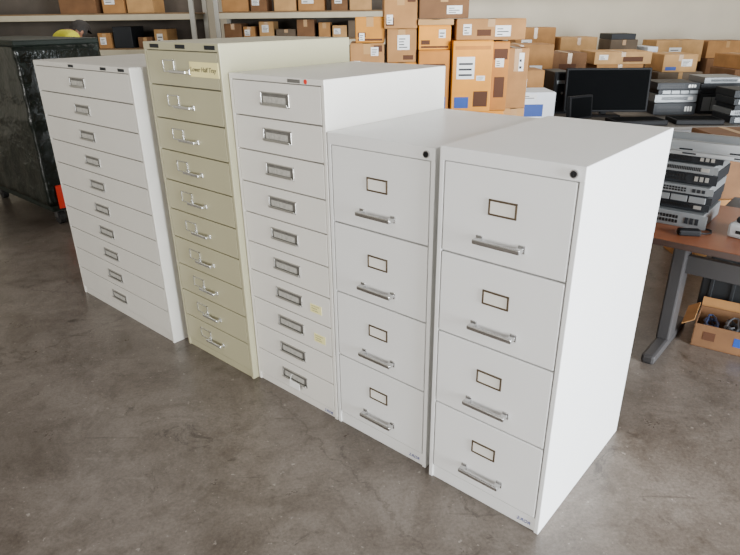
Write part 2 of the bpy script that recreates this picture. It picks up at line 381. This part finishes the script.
def shelf_row(X0,X1,z,hs,ws,gaps,mats,desc,group,labp=.4):
    x=X0;k=0
    while True:
        w=ws[k%len(ws)]
        if x+w>X1: break
        h=hs[k%len(hs)]; m=mats[k%len(mats)]
        nm={'card1':'brown','card2':'light brown','card3':'dark brown','card4':'grey-brown','wcarton':'white','geardark':'black'}[m]
        yo=.02*((k*5)%4)
        carton('%s carton, %s from the left %s'%(nm,ORD[k],desc),x,x+w,8.96+yo,9.5,z+.001,z+h,m,group,lab=((.15,.6,.3,.75) if random.random()<labp else None),tape=m[:4]=='card')
        x+=w+gaps[k%len(gaps)]; k+=1
shelf_row(-4.2,-2.5,1.80,[.3,.36,.28],[.5,.3,.36],[.08,.03],['card3','card1','card2'],'on the top shelf of the left rack','cartons on the left rack top shelf',.3)
shelf_row(-3.75,-2.5,1.35,[.2,.28,.14,.24,.18],[.18,.26,.2],[.03,.07],['card1','geardark','card3','card2','card4'],'on the second shelf of the left rack','cartons on the left rack second shelf',.3)
shelf_row(-1.98,.4,1.80,[.3,.22,.3,.26],[.36,.22,.3],[.03,.1],['card1','card3','card2'],'on the top shelf of the middle rack','cartons on the middle rack top shelf',.3)
shelf_row(-1.98,.4,1.45,[.2,.16,.22,.12,.24],[.24,.16,.2,.28],[.02,.06,.03],['card3','card1','card2','card4'],'on the second shelf of the middle rack','cartons on the middle rack second shelf',.5)
shelf_row(-1.98,.4,1.08,[.24,.18,.27],[.36,.5,.3],[.08,.15],['card3','card4','card1'],'on the third shelf of the middle rack','cartons on the middle rack third shelf',.3)
# ---------------------------------------------------------------- carton stack behind the cabinets
pal=thing('pallet','wooden pallet under the tall stack of orange and brown cartons','pallet',(-.15,4.4,0))
for k in range(7): obj('deck_board',box(B(),0,1.45,.0+k*.155,.10+k*.155,.12,.14,.002),M['shelf'],pal)
for y in (.0,.48,.93): obj('stringer',box(B(),0,1.45,y,y+.1,.0,.12,.003),M['shelf'],pal)
G='cartons stacked on the pallet'
Y0=4.45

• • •

Given problem → Transcribe all of the material exactly, leaving out whatever pictures it contains.

Written reply →
Write part 2 of the bpy script that recreates this picture. It picks up at line 381. This part finishes the script.
def shelf_row(X0,X1,z,hs,ws,gaps,mats,desc,group,labp=.4):
    x=X0;k=0
    while True:
        w=ws[k%len(ws)]
        if x+w>X1: break
        h=hs[k%len(hs)]; m=mats[k%len(mats)]
        nm={'card1':'brown','card2':'light brown','card3':'dark brown','card4':'grey-brown','wcarton':'white','geardark':'black'}[m]
        yo=.02*((k*5)%4)
        carton('%s carton, %s from the left %s'%(nm,ORD[k],desc),x,x+w,8.96+yo,9.5,z+.001,z+h,m,group,lab=((.15,.6,.3,.75) if random.random()<labp else None),tape=m[:4]=='card')
        x+=w+gaps[k%len(gaps)]; k+=1
shelf_row(-4.2,-2.5,1.80,[.3,.36,.28],[.5,.3,.36],[.08,.03],['card3','card1','card2'],'on the top shelf of the left rack','cartons on the left rack top shelf',.3)
shelf_row(-3.75,-2.5,1.35,[.2,.28,.14,.24,.18],[.18,.26,.2],[.03,.07],['card1','geardark','card3','card2','card4'],'on the second shelf of the left rack','cartons on the left rack second shelf',.3)
shelf_row(-1.98,.4,1.80,[.3,.22,.3,.26],[.36,.22,.3],[.03,.1],['card1','card3','card2'],'on the top shelf of the middle rack','cartons on the middle rack top shelf',.3)
shelf_row(-1.98,.4,1.45,[.2,.16,.22,.12,.24],[.24,.16,.2,.28],[.02,.06,.03],['card3','card1','card2','card4'],'on the second shelf of the middle rack','cartons on the middle rack second shelf',.5)
shelf_row(-1.98,.4,1.08,[.24,.18,.27],[.36,.5,.3],[.08,.15],['card3','card4','card1'],'on the third shelf of the middle rack','cartons on the middle rack third shelf',.3)
# ---------------------------------------------------------------- carton stack behind the cabinets
pal=thing('pallet','wooden pallet under the tall stack of orange and brown cartons','pallet',(-.15,4.4,0))
for k in range(7): obj('deck_board',box(B(),0,1.45,.0+k*.155,.10+k*.155,.12,.14,.002),M['shelf'],pal)
for y in (.0,.48,.93): obj('stringer',box(B(),0,1.45,y,y+.1,.0,.12,.003),M['shelf'],pal)
G='cartons stacked on the pallet'
Y0=4.45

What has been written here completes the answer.